Lincoln (Steven Spielberg, 2012)

This was seized on by critics all over in some desperation as Spielberg's return to form, but it's really just further evidence of irreversible flabbiness and sentimentality, in which the cracks are papered over by committed performances from Daniel Day-Lewis as the titular character and Tommy Lee Jones as a righteous firebrand.
It's basically the last three months of Lincoln's life, as he tries to force an anti-slavery amendment through an intransigent Congress in the dying days of the Civil War. We see a lot of politicking with countless grey-bearded men for most of the two and a half hours, punctuated by Day-Lewis delivering metaphorical anecdotes, quotations from a wealth of literature and parables in a voice which is probably higher-pitched and softer than what one would associate with previous stentorian depictions of the iconic character. He's as great as ever in his chameleon-like abilities, and if it at any point comes across parodically, it will be the director's fault. As it is, the director's great fault is the structure: too much time spent on trying to juggle legal process with private life, too much sugar-coating of a flawed hero and a very flat and sudden end that has less panache than a real-life story from the History Channel.
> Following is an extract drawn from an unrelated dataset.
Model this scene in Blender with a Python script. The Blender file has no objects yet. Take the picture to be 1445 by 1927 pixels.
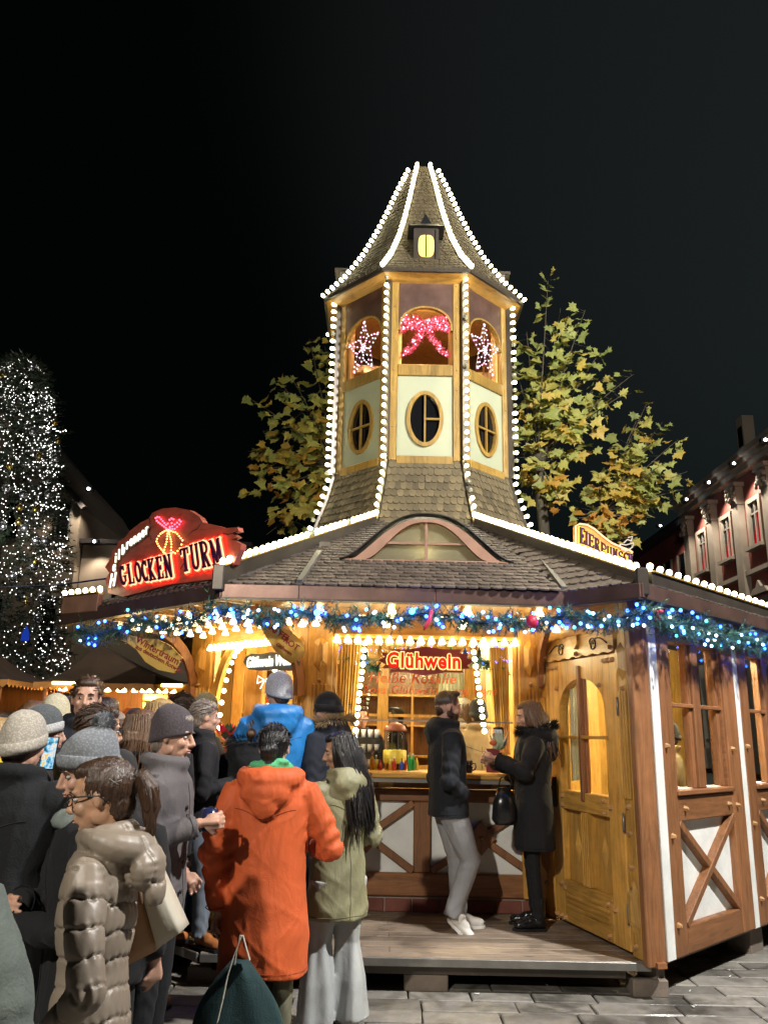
import bpy, bmesh, math, random
import numpy as np
from mathutils import Vector, Matrix, Euler, noise as mnoise
R = math.radians
random.seed(7)
rng = np.random.RandomState(11)
scene = bpy.context.scene
COL = scene.collection

# ------------------------------------------------------------------ camera
CAM_H, PITCH, ROLL, FPX = 1.68, R(15.1), R(1.2), 1530.0
cd = bpy.data.cameras.new('camera')
cd.sensor_fit = 'VERTICAL'; cd.sensor_height = 36.0; cd.sensor_width = 27.0
cd.lens = 36.0 * FPX / 1927.0
cd.clip_start = 0.05; cd.clip_end = 600
cam = bpy.data.objects.new('camera', cd); COL.objects.link(cam)
cam.matrix_world = Matrix.Translation((0, 0, CAM_H)) @ Matrix.Rotation(R(90) + PITCH, 4, 'X') @ Matrix.Rotation(ROLL, 4, 'Z')
scene.camera = cam

# ------------------------------------------------------------------ night sky
world = bpy.data.worlds.new('World'); scene.world = world; world.use_nodes = True
wn, wl = world.node_tree.nodes, world.node_tree.links
wn.clear()
wo = wn.new('ShaderNodeOutputWorld'); bg1 = wn.new('ShaderNodeBackground'); bg2 = wn.new('ShaderNodeBackground')
sky = wn.new('ShaderNodeTexSky'); sky.sky_type = 'NISHITA'; sky.sun_disc = False
sky.sun_elevation = R(-6); sky.sun_rotation = R(60)
bg1.inputs['Strength'].default_value = 0.05
wl.new(sky.outputs[0], bg1.inputs['Color'])
tc = wn.new('ShaderNodeTexCoord'); sep = wn.new('ShaderNodeSeparateXYZ')
wl.new(tc.outputs['Generated'], sep.inputs[0])
mr = wn.new('ShaderNodeMapRange'); mr.inputs['From Min'].default_value = -0.15; mr.inputs['From Max'].default_value = 0.75
wl.new(sep.outputs['X'], mr.inputs['Value'])
mx = wn.new('ShaderNodeMixRGB'); mx.inputs[1].default_value = (0.0004, 0.0006, 0.0006, 1); mx.inputs[2].default_value = (0.0050, 0.0082, 0.0086, 1)
wl.new(mr.outputs[0], mx.inputs[0]); wl.new(mx.outputs[0], bg2.inputs['Color'])
bg2.inputs['Strength'].default_value = 1.0
# faint glow in the humid air round the square's floodlight, up to the right
vm = wn.new('ShaderNodeVectorMath'); vm.operation = 'DOT_PRODUCT'; vm.inputs[1].default_value = Vector((.573, 1.0, 1.05)).normalized()
wl.new(tc.outputs['Generated'], vm.inputs[0])
mg = wn.new('ShaderNodeMapRange'); mg.inputs['From Min'].default_value = .80; mg.inputs['From Max'].default_value = 1.0; mg.interpolation_type = 'SMOOTHERSTEP'; mg.inputs['To Max'].default_value = .004
wl.new(vm.outputs['Value'], mg.inputs['Value'])
mg2 = wn.new('ShaderNodeMixRGB'); mg2.blend_type = 'ADD'; mg2.inputs[0].default_value = 1; wl.new(mx.outputs[0], mg2.inputs[1]); wl.new(mg.outputs[0], mg2.inputs[2]); wl.new(mg2.outputs[0], bg2.inputs['Color'])
wadd = wn.new('ShaderNodeAddShader')
wl.new(bg1.outputs[0], wadd.inputs[0]); wl.new(bg2.outputs[0], wadd.inputs[1]); wl.new(wadd.outputs[0], wo.inputs[0])

scene.view_settings.view_transform = 'Standard'; scene.view_settings.look = 'None'
scene.view_settings.gamma = 1.0; scene.view_settings.exposure = 0.45; scene.view_settings.use_curve_mapping = False
scene.cycles.use_denoising = True
scene.cycles.max_bounces = 6; scene.cycles.diffuse_bounces = 3; scene.cycles.glossy_bounces = 3
scene.cycles.transmission_bounces = 5; scene.cycles.transparent_max_bounces = 12
scene.cycles.sample_clamp_indirect = 4.0
scene.cycles.caustics_reflective = False; scene.cycles.caustics_refractive = False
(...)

This is a massively overrated film that only owes its status to a few key actors and U.S. critics in fear and awe.

5/10  

Tuesday 3 June 2014

Red 2 (Dean Parisot, 2013)

The sexagenarian black ops crew are being hunted again, having been framed as terrorists for knowing too much, though clearly this doesn't extend to knowing when to call it a day. Morgan Freeman has now dropped out, presumably on account of explosion overload, so it's up to Bruce Willis and John Malkovich as his Mad Murdock-alike sidekick to jet around various touristically signposted world locales trying to evade a chasing pack of assassins and corrupt CIA while also seeking to prevent World War III, rather too many years since that was a credible proposition. But then the credibility gap is so gaping in every department that the anachronism of the scenario is really a side issue, with countless elisions in the plot for the sake of convenience, not least of which is believing poor old Bruce can hold his own against the world's most dangerous martial artist. Some jolly quips between the doddering duo, and Willis's feisty wife who is in tow, do keep things light and breezy in the brief intervals between the shoot-outs and chases, but it really is very thin stuff indeed.